Winning the Battle but Losing the War

Winning the Battle but Losing the War

People may not know that Napoleon’s defeat at the hands of the Russian coalition was preceded by his capture of Moscow in 1812. Although that victory seemed decisive for him at the time, the cost of holding a captured city in the face of broken supply lines was crippling. As a result, his forces were largely obliterated by the time he retreated to France—leaving him vulnerable to his final defeat less than a year later.

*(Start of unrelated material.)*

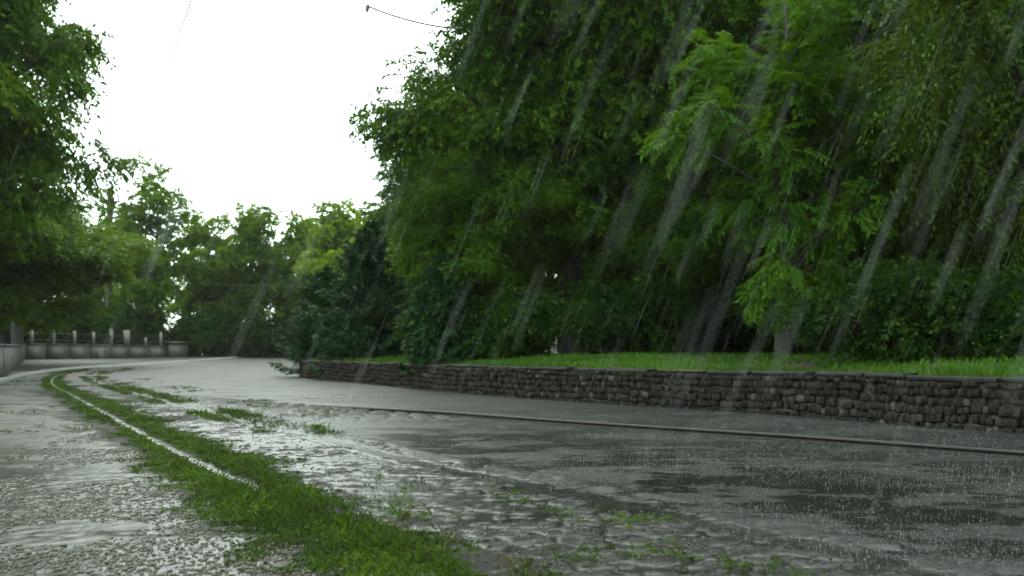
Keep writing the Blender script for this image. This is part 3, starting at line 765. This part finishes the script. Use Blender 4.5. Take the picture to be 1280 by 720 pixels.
GRITM = simple('wet_grit', (.010, .010, .009), (.035, .034, .030), rough=.35, scale=30)
def blades(P, hgt, wid, rs, lean=.5):
    n = len(P); th = rs.rand(n) * 6.283; ln = rs.uniform(.1, 1, n) * lean
    D = unit(np.stack([np.cos(th) * ln, np.sin(th) * ln, np.ones(n)], 1)); S = np.stack([-np.sin(th), np.cos(th), np.zeros(n)], 1)
    V = np.zeros((n, 4, 3)); V[:, 0] = P - S * (wid / 2)[:, None]; V[:, 1] = P + S * (wid / 2)[:, None]
    mid = P + D * (hgt * .6)[:, None]; tip = P + D * hgt[:, None]; tip[:, :2] += D[:, :2] * (hgt * .5)[:, None]; tip[:, 2] -= hgt * .12
    V[:, 2] = mid + S * (wid * .35)[:, None]; V[:, 3] = tip
    return V.reshape(-1, 3), np.arange(4 * n).reshape(n, 4)

rs = np.random.RandomState(5)
n = 62000
i = rs.randint(10, int(44 / .25) + 60, n).clip(0, wn - 1); off = .28 + 3.8 * rs.rand(n) ** 1.5
P = WALL[i] + nwl[i] * off[:, None] + rs.uniform(-.15, .15, (n, 2))
keepm = (fbm(P[:, 0] * .9, P[:, 1] * .9, 83) > .33 + .20 * (off < .55)) & (P[:, 1] > 6)
P = P[keepm]; off = off[keepm]; n = len(P)
PZ = bank_z(off) + zg(P[:, 1]) - .03
V, q = blades(np.column_stack([P, PZ]), rs.uniform(.07, .20, n) * (.6 + .8 * fbm(P[:, 0] * 1.3, P[:, 1] * 1.3, 85)), rs.uniform(.010, .02, n), rs)
tint = np.clip(.5 + .8 * (fbm(P[:, 0] * .6, P[:, 1] * .6, 87) - .5) + rs.normal(0, .15, n), 0, 1)
tag(mesh_np('grass', V, q, GRASS, None, False, {'tint': np.repeat(tint, 4)}), 'bright green grass growing on the bank above the stone wall', 'grass', kind='stuff')

def road_z(X, Y):
    z, dry, d1, d2 = ground_detail(X, Y); return zg(Y) + z * smooth(40, 25, Y) + .004
# weeds beside rail 1 (two strips) and tufts along rail 2 and the near foreground
def strip_points(poly, n, lo, hi, ymin, ymax, rs, power=1.0):
    ok = np.where((poly[:, 1] > ymin) & (poly[:, 1] < ymax))[0]
    nn, tt = normals2(poly)
    # more plants nearer
    w = 1 / np.maximum(poly[ok, 1], 4) ** 1.5; w /= w.sum()
    i = rs.choice(ok, n, p=w)
    o = lo + (hi - lo) * rs.rand(n)
    return poly[i] + nn[i] * o[:, None] + tt[i] * rs.uniform(-.2, .2, n)[:, None], o
P1, o1 = strip_points(R1, 46000, -1.1, 1.3, 3.6, 60, rs)
Y = P1[:, 1]
patch = fbm(P1[:, 0] * .9, P1[:, 1] * .7, 91, 3); fine = fbm(P1[:, 0] * 3.5, P1[:, 1] * 3.5, 92, 3)
lw = np.interp(Y, [5, 8, 12, 20], [.66, .50, .28, .34]) + .5 * (patch - .5)
rw_ = np.interp(Y, [4.6, 5.2, 6.2, 7.6, 9, 12, 20, 30], [.14, .22, .34, .52, .56, .60, .50, .36]) + .7 * (patch - .5)
openness = smooth(7.0, 8.4, Y)                       # close by the rail disappears under weeds
u = np.where(o1 < 0, -o1 / np.maximum(lw, .05), o1 / np.maximum(rw_, .05))      # 0 at the rail, 1 at the ragged edge
rail_clear = np.where(o1 < 0, smooth(.05, .13, -o1 - .06 * (fine - .5)), smooth(.04, .14, o1 - .08 * (fine - .5))) * openness + (1 - openness)
prob = .8 * smooth(1.3, .4, u + 1.5 * (fine - .5)) * rail_clear * np.maximum(smooth(.28, .5, fine * .5 + patch * .5 + .05), .8 * smooth(7.5, 6.2, Y))
m = rs.rand(len(Y)) < prob
core = (smooth(1.1, .3, u) * (1 - .6 * openness * np.exp(-(o1 / .3) ** 2)))[m]
P1 = P1[m]
nF = 5200
PF = np.column_stack([rs.uniform(-1.3, 1.5, nF), rs.uniform(4.3, 9.0, nF)])
d1f, _ = sdist(PF[:, 0], PF[:, 1], R1); d2f, _ = sdist(PF[:, 0], PF[:, 1], R2)
pf = fbm(PF[:, 0] * 2.6, PF[:, 1] * 2.6, 95, 3)
mF = (d1f > .25) & (d2f < .1) & (rs.rand(nF) < smooth(.45, .72, pf) * np.interp(PF[:, 1], [4.5, 6, 9], [.75, .4, .12]))
PF = PF[mF]
P2, o2 = strip_points(R2, 7000, -.4, .6, 13, 60, rs)
p2 = .6 * fbm(P2[:, 0] * .8, P2[:, 1] * .6, 97, 3) + .4 * fbm(P2[:, 0] * 4, P2[:, 1] * 4, 98, 2)
m2 = (np.abs(o2) > .10) & (rs.rand(len(o2)) < smooth(.46, .66, p2 - .12 * np.abs(o2)))
P2 = P2[m2]
nT = 9000
PT = np.column_stack([rs.uniform(-17, -3, nT), rs.uniform(10, 44, nT)])
pt = fbm(PT[:, 0] * .9, PT[:, 1] * .5, 101, 4); d1t, _ = sdist(PT[:, 0], PT[:, 1], R1); d2t, _ = sdist(PT[:, 0], PT[:, 1], R2)
mT = (rs.rand(nT) < smooth(.56, .74, pt)) & (((d2t < 2.2) & (d1t > .3) & (PT[:, 1] > 13)) | ((d1t < -.4) & (d1t > -2.4) & (pt > .66)))
PT = PT[mT]
# verge between the bend of rail 1 and the kerb: mossy
nM = 3000
PM = np.column_stack([rs.uniform(-26, -15, nM), rs.uniform(32, 60, nM)]); dk, _ = sdist(PM[:, 0], PM[:, 1], KERBL); d1m, _ = sdist(PM[:, 0], PM[:, 1], R1)
PM = PM[(dk > .05) & (d1m < .2) & (rs.rand(nM) < smooth(.45, .65, fbm(PM[:, 0] * .5, PM[:, 1] * .5, 104, 3)))]
C_ = np.concatenate([P1, PF, P2, PT, PM]); n = len(C_)
hgt = np.concatenate([.014 + .070 * core * rs.uniform(.35, 1.15, len(P1)), rs.uniform(.012, .06, len(PF)), rs.uniform(.03, .075, len(P2)), rs.uniform(.015, .045, len(PT)), rs.uniform(.01, .03, len(PM))])
grow = np.interp(C_[:, 1], [4, 8, 15, 45], [.85, 1, 1.35, 2.0])
hgt = hgt * np.interp(C_[:, 1], [4, 5.5, 8, 12, 40], [.55, .75, 1, 1.05, 1.4])
K = 26
spread = (.35 * hgt + rs.uniform(.012, .045, n)) * grow
stem = rs.randint(0, 6, (n, K)); a0 = rs.rand(n, 6) * 6.283; az = np.take_along_axis(a0, stem, 1)
t = rs.rand(n, K) ** .7
hs_ = hgt[:, None] * (.55 + .45 * np.take_along_axis(rs.rand(n, 6), stem, 1))
PX = C_[:, 0, None] + np.cos(az) * spread[:, None] * t; PY = C_[:, 1, None] + np.sin(az) * spread[:, None] * t
zb = road_z(C_[:, 0], C_[:, 1])
PZ = zb[:, None] + hs_ * (t - .25 * t * t) + .002
N_ = n * K
la = (az + rs.normal(0, .9, (n, K))).ravel()
D = unit(np.stack([np.cos(la), np.sin(la), rs.uniform(-.25, .75, N_)], 1)); NN = unit(np.array([0, 0, 1.0]) + rs.normal(0, .7, (N_, 3)))
sz = rs.uniform(.007, .020, N_) * np.repeat(rs.uniform(.65, 1.3, n) * grow, K) * np.where(rs.rand(N_) < .3, 1.5, 1)
pl_t = .30 + .9 * (fbm(C_[:, 0] * 1.5, C_[:, 1] * 1.5, 103) - .5) + rs.normal(0, .20, n)
tint = np.clip(np.repeat(pl_t, K) + .25 * (t.ravel() - .5) + rs.normal(0, .10, N_), 0, 1)
V1, q1, t1 = leaf_quads(np.stack([PX.ravel(), PY.ravel(), PZ.ravel()], 1), D, NN, sz, sz * np.repeat(rs.uniform(.28, .6, n), K), tint, .15)
nb = int(n * 1.6); bi = rs.randint(0, n, nb)
bp = C_[bi] + rs.normal(0, .03, (nb, 2)) * grow[bi][:, None]
V2, q2_ = blades(np.column_stack([bp, road_z(bp[:, 0], bp[:, 1])]), (hgt[bi] + .012) * rs.uniform(.6, 1.7, nb), rs.uniform(.0025, .005, nb) * grow[bi], rs, .6)
tag(mesh_np('weeds', np.concatenate([V1, V2]), np.concatenate([q1, q2_ + len(V1)]), WEED, None, False, {'tint': np.concatenate([t1, np.repeat(np.clip(pl_t[bi] + .1, 0, 1), 4)])}),
    'low green weeds and clover growing along the tram rail', 'weeds', kind='stuff')
print('weeds', n)
# dry straw stalks
DRYG = grass_mat('dry_stalks', (.03, .026, .009), (.06, .05, .018), (.11, .09, .035))
nS = 900; S1, so = strip_points(R1, nS, -.3, .8, 3.8, 12, rs)
ms = (fbm(S1[:, 0] * 1.8, S1[:, 1] * 1.8, 111, 2) > .56); S1 = S1[ms]
V, q = blades(np.column_stack([S1, road_z(S1[:, 0], S1[:, 1])]), rs.uniform(.03, .10, len(S1)), rs.uniform(.0015, .003, len(S1)), rs, .7)
tag(mesh_np('dry_stalks', V, q, DRYG, None, False, {'tint': np.repeat(rs.rand(len(S1)), 4)}), 'brown dry stalks among the weeds of the foreground', 'dry grass', kind='stuff')

# wet debris on the pavement: small clods and fallen catkins
def clods(P, r, rs, zoff=0):
    bm = bmesh.new(); bmesh.ops.create_icosphere(bm, subdivisions=1, radius=1); T = np.array([v.co[:] for v in bm.verts]); f = np.array([[v.index for v in x.verts] for x in bm.faces]); bm.free()
    n = len(P); k = len(T); th = rs.rand(n) * 6.283
    sx = r * rs.uniform(.7, 1.6, n); sy = r * rs.uniform(.6, 1.1, n); sz = r * rs.uniform(.35, .75, n)
    V = T[None] * (1 + .35 * (rs.rand(n, k, 1) - .5)) * np.stack([sx, sy, sz], 1)[:, None]
    c, s = np.cos(th)[:, None], np.sin(th)[:, None]
    V = np.stack([V[..., 0] * c - V[..., 1] * s, V[..., 0] * s + V[..., 1] * c, V[..., 2]], -1) + P[:, None]
    return V.reshape(-1, 3), (f[None] + (np.arange(n) * k)[:, None, None]).reshape(-1, 3)
nD = 80000
PD = np.column_stack([rs.uniform(-6.5, .6, nD), 3.9 + 12 * rs.rand(nD) ** 1.7])
d1d, _ = sdist(PD[:, 0], PD[:, 1], R1)
dens = fbm(PD[:, 0] * 1.2, PD[:, 1] * 1.0, 121, 4)
lim = .43 + .16 * smooth(6.0, 9, PD[:, 1]) - .12 * smooth(1.6, .3, -d1d) * smooth(7.5, 5.5, PD[:, 1])
mD = (d1d < -.05) & (dens > lim) & (d1d > -4.6)
PD = PD[mD]
r = rs.uniform(.003, .0135, len(PD)) * (.8 + .5 * rs.rand(len(PD)))
V, q = clods(np.column_stack([PD, road_z(PD[:, 0], PD[:, 1]) + r * .2]), r, rs)
tag(mesh_np('debris', V, q, DEBRIS, None, True), 'olive brown clods and fallen catkins scattered on the wet pavement', 'debris', kind='stuff')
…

Many embedded computing original equipment manufacturers (OEM) routinely trigger this scenario when they issue a last time buy (LTB) for old products that require increased engineering resources to fix obsolescence issues. It may seem like a victory. Not only do OEMs avoid the pain of supporting problematic old designs, but they also benefit from large orders because customers buy as many parts as they can in response to the prospect of never being able to buy the design again.

However, when OEMs offer customers a last chance to purchase as many units as they will ever need, it creates conflicts with customers who resent being forced to bear the weight of the cost and stress of an uncertain future. This is a great example of winning the battle but losing the war.

OEMs that are thinking about how much revenue they will get from an “LTB bump” in sales may not be considering the costs of this approach. On the one hand, they do get some large orders. On the other hand, the LTB forces customers to buy beyond immediate need or to reengineer their systems to accommodate an unwanted upgrade. This not only sacrifices the hard-won loyalty created by sales and production staff and undermines the value of trusted supplier relationships, but it also destroys any future customer demand for these old designs, if they were still available.

It can be even worse for OEMs that choose to keep old designs alive in response to customers’ long-term support needs. In these cases, OEMs routinely encounter delivery issues that bog down operations and distract from more profitable products. These distractions undermine every single shareholder metric.

We at GDCA don’t see obsolescence as an issue that OEMs need to solve in-house. Instead, we see OEMs’ challenge as delivering sustainment through any feasible means necessary. If you look at it that way, then it makes a lot of sense to outsource that sustainment of old designs to a reputable third-party legacy equipment manufacturer (LEM) like GDCA.

Otherwise, each battle the OEMs win will drag them further away from victory.